• [What you should do] Set down the material below word for word, excluding the pictures.

• [Data provided]
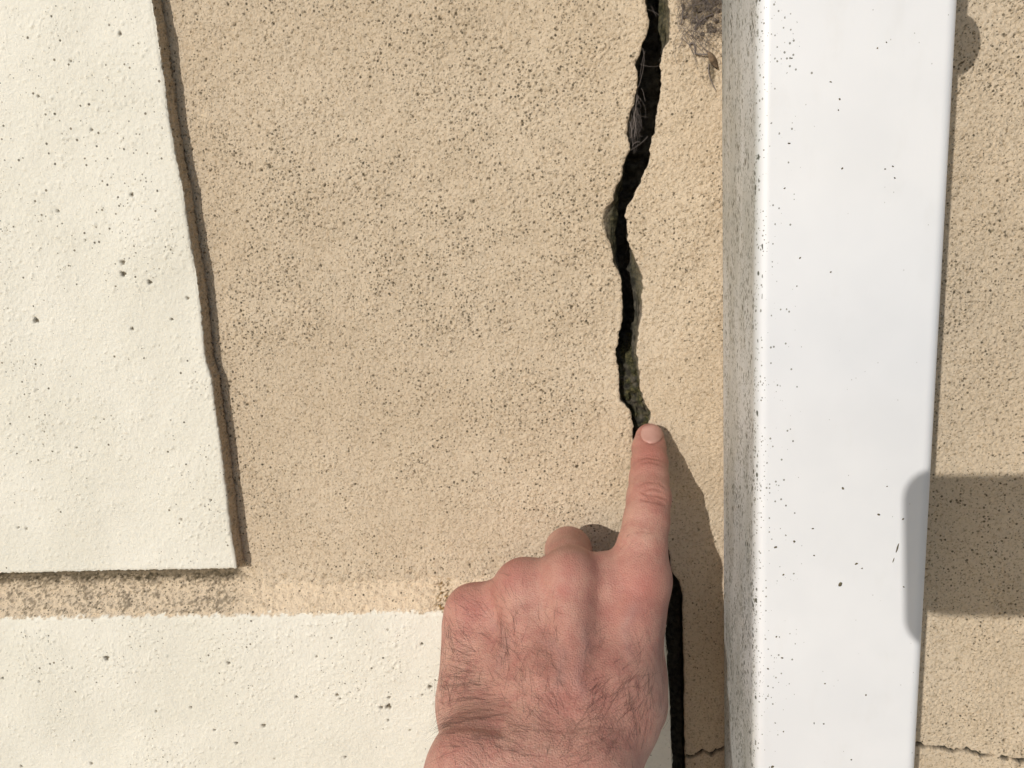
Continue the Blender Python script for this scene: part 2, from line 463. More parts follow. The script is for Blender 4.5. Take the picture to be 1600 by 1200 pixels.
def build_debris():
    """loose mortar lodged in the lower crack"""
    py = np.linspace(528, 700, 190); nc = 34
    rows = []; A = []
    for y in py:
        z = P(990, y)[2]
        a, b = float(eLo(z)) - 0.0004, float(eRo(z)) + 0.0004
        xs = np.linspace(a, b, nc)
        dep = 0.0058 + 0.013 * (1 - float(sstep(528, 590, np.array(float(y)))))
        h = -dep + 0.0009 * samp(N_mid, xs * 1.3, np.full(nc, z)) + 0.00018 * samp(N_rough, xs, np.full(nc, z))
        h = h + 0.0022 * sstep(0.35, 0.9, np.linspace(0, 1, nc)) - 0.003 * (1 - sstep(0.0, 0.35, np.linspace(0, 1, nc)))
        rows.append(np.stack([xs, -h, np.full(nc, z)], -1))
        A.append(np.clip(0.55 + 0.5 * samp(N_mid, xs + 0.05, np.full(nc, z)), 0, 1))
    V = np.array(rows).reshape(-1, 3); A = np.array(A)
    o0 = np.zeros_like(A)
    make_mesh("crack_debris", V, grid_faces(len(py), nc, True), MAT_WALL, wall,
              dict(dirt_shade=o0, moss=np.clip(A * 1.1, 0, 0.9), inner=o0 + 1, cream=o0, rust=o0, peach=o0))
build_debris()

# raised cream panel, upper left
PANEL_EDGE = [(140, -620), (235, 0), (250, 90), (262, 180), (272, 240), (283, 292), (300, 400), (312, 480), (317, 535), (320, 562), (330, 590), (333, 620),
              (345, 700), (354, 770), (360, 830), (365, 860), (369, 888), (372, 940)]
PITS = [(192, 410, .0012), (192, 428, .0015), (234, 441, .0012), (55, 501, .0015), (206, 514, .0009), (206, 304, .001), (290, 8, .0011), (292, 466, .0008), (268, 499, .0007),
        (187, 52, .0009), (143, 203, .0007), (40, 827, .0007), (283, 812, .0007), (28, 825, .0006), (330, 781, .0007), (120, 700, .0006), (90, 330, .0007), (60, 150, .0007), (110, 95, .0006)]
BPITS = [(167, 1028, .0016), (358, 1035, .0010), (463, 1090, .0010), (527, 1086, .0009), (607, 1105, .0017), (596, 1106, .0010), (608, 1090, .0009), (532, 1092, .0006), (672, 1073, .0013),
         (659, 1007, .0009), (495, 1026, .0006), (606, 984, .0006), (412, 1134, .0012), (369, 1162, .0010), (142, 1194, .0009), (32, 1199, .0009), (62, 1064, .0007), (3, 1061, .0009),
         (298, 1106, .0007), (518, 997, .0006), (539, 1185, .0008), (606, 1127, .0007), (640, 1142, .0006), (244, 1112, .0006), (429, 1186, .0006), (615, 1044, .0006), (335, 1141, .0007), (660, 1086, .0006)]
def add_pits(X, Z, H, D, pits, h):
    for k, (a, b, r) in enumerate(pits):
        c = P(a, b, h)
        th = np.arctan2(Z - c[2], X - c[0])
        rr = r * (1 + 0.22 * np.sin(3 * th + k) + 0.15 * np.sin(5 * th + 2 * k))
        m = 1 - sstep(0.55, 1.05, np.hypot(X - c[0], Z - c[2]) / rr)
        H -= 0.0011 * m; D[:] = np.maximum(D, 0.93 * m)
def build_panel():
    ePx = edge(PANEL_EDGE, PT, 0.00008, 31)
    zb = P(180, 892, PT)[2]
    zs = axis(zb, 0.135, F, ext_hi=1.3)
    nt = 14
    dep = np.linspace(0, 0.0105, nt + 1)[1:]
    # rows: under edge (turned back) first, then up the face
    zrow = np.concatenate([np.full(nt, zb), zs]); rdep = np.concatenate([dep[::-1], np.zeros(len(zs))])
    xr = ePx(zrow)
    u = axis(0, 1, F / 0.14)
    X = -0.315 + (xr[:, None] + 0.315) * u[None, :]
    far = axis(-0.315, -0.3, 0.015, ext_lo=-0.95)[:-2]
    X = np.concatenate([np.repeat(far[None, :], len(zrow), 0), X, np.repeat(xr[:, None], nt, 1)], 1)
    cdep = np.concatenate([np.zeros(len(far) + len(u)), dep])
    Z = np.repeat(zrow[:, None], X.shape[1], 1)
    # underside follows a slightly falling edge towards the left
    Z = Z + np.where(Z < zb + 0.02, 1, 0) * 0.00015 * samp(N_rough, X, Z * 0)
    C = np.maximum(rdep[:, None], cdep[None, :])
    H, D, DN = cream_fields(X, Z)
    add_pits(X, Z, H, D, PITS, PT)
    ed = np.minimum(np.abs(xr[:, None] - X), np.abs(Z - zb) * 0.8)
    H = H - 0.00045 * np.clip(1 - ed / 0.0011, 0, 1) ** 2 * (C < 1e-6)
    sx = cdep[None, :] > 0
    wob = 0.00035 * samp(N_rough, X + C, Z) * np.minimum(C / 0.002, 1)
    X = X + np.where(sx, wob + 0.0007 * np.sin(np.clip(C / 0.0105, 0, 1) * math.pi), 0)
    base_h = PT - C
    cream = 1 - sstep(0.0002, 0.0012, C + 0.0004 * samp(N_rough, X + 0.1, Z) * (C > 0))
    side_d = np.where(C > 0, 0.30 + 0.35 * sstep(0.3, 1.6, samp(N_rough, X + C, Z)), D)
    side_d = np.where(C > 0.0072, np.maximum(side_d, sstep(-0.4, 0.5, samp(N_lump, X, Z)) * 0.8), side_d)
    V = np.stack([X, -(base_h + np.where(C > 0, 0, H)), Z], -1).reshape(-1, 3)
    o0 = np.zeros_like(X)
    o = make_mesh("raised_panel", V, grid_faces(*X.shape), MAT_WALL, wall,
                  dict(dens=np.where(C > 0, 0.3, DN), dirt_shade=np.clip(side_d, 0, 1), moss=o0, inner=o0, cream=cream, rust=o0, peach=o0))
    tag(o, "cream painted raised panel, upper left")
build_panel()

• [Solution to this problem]
Continue the Blender Python script for this scene: part 2, from line 463. More parts follow. The script is for Blender 4.5. Take the picture to be 1600 by 1200 pixels.
def build_debris():
    """loose mortar lodged in the lower crack"""
    py = np.linspace(528, 700, 190); nc = 34
    rows = []; A = []
    for y in py:
        z = P(990, y)[2]
        a, b = float(eLo(z)) - 0.0004, float(eRo(z)) + 0.0004
        xs = np.linspace(a, b, nc)
        dep = 0.0058 + 0.013 * (1 - float(sstep(528, 590, np.array(float(y)))))
        h = -dep + 0.0009 * samp(N_mid, xs * 1.3, np.full(nc, z)) + 0.00018 * samp(N_rough, xs, np.full(nc, z))
        h = h + 0.0022 * sstep(0.35, 0.9, np.linspace(0, 1, nc)) - 0.003 * (1 - sstep(0.0, 0.35, np.linspace(0, 1, nc)))
        rows.append(np.stack([xs, -h, np.full(nc, z)], -1))
        A.append(np.clip(0.55 + 0.5 * samp(N_mid, xs + 0.05, np.full(nc, z)), 0, 1))
    V = np.array(rows).reshape(-1, 3); A = np.array(A)
    o0 = np.zeros_like(A)
    make_mesh("crack_debris", V, grid_faces(len(py), nc, True), MAT_WALL, wall,
              dict(dirt_shade=o0, moss=np.clip(A * 1.1, 0, 0.9), inner=o0 + 1, cream=o0, rust=o0, peach=o0))
build_debris()

# raised cream panel, upper left
PANEL_EDGE = [(140, -620), (235, 0), (250, 90), (262, 180), (272, 240), (283, 292), (300, 400), (312, 480), (317, 535), (320, 562), (330, 590), (333, 620),
              (345, 700), (354, 770), (360, 830), (365, 860), (369, 888), (372, 940)]
PITS = [(192, 410, .0012), (192, 428, .0015), (234, 441, .0012), (55, 501, .0015), (206, 514, .0009), (206, 304, .001), (290, 8, .0011), (292, 466, .0008), (268, 499, .0007),
        (187, 52, .0009), (143, 203, .0007), (40, 827, .0007), (283, 812, .0007), (28, 825, .0006), (330, 781, .0007), (120, 700, .0006), (90, 330, .0007), (60, 150, .0007), (110, 95, .0006)]
BPITS = [(167, 1028, .0016), (358, 1035, .0010), (463, 1090, .0010), (527, 1086, .0009), (607, 1105, .0017), (596, 1106, .0010), (608, 1090, .0009), (532, 1092, .0006), (672, 1073, .0013),
         (659, 1007, .0009), (495, 1026, .0006), (606, 984, .0006), (412, 1134, .0012), (369, 1162, .0010), (142, 1194, .0009), (32, 1199, .0009), (62, 1064, .0007), (3, 1061, .0009),
         (298, 1106, .0007), (518, 997, .0006), (539, 1185, .0008), (606, 1127, .0007), (640, 1142, .0006), (244, 1112, .0006), (429, 1186, .0006), (615, 1044, .0006), (335, 1141, .0007), (660, 1086, .0006)]
def add_pits(X, Z, H, D, pits, h):
    for k, (a, b, r) in enumerate(pits):
        c = P(a, b, h)
        th = np.arctan2(Z - c[2], X - c[0])
        rr = r * (1 + 0.22 * np.sin(3 * th + k) + 0.15 * np.sin(5 * th + 2 * k))
        m = 1 - sstep(0.55, 1.05, np.hypot(X - c[0], Z - c[2]) / rr)
        H -= 0.0011 * m; D[:] = np.maximum(D, 0.93 * m)
def build_panel():
    ePx = edge(PANEL_EDGE, PT, 0.00008, 31)
    zb = P(180, 892, PT)[2]
    zs = axis(zb, 0.135, F, ext_hi=1.3)
    nt = 14
    dep = np.linspace(0, 0.0105, nt + 1)[1:]
    # rows: under edge (turned back) first, then up the face
    zrow = np.concatenate([np.full(nt, zb), zs]); rdep = np.concatenate([dep[::-1], np.zeros(len(zs))])
    xr = ePx(zrow)
    u = axis(0, 1, F / 0.14)
    X = -0.315 + (xr[:, None] + 0.315) * u[None, :]
    far = axis(-0.315, -0.3, 0.015, ext_lo=-0.95)[:-2]
    X = np.concatenate([np.repeat(far[None, :], len(zrow), 0), X, np.repeat(xr[:, None], nt, 1)], 1)
    cdep = np.concatenate([np.zeros(len(far) + len(u)), dep])
    Z = np.repeat(zrow[:, None], X.shape[1], 1)
    # underside follows a slightly falling edge towards the left
    Z = Z + np.where(Z < zb + 0.02, 1, 0) * 0.00015 * samp(N_rough, X, Z * 0)
    C = np.maximum(rdep[:, None], cdep[None, :])
    H, D, DN = cream_fields(X, Z)
    add_pits(X, Z, H, D, PITS, PT)
    ed = np.minimum(np.abs(xr[:, None] - X), np.abs(Z - zb) * 0.8)
    H = H - 0.00045 * np.clip(1 - ed / 0.0011, 0, 1) ** 2 * (C < 1e-6)
    sx = cdep[None, :] > 0
    wob = 0.00035 * samp(N_rough, X + C, Z) * np.minimum(C / 0.002, 1)
    X = X + np.where(sx, wob + 0.0007 * np.sin(np.clip(C / 0.0105, 0, 1) * math.pi), 0)
    base_h = PT - C
    cream = 1 - sstep(0.0002, 0.0012, C + 0.0004 * samp(N_rough, X + 0.1, Z) * (C > 0))
    side_d = np.where(C > 0, 0.30 + 0.35 * sstep(0.3, 1.6, samp(N_rough, X + C, Z)), D)
    side_d = np.where(C > 0.0072, np.maximum(side_d, sstep(-0.4, 0.5, samp(N_lump, X, Z)) * 0.8), side_d)
    V = np.stack([X, -(base_h + np.where(C > 0, 0, H)), Z], -1).reshape(-1, 3)
    o0 = np.zeros_like(X)
    o = make_mesh("raised_panel", V, grid_faces(*X.shape), MAT_WALL, wall,
                  dict(dens=np.where(C > 0, 0.3, DN), dirt_shade=np.clip(side_d, 0, 1), moss=o0, inner=o0, cream=cream, rust=o0, peach=o0))
    tag(o, "cream painted raised panel, upper left")
build_panel()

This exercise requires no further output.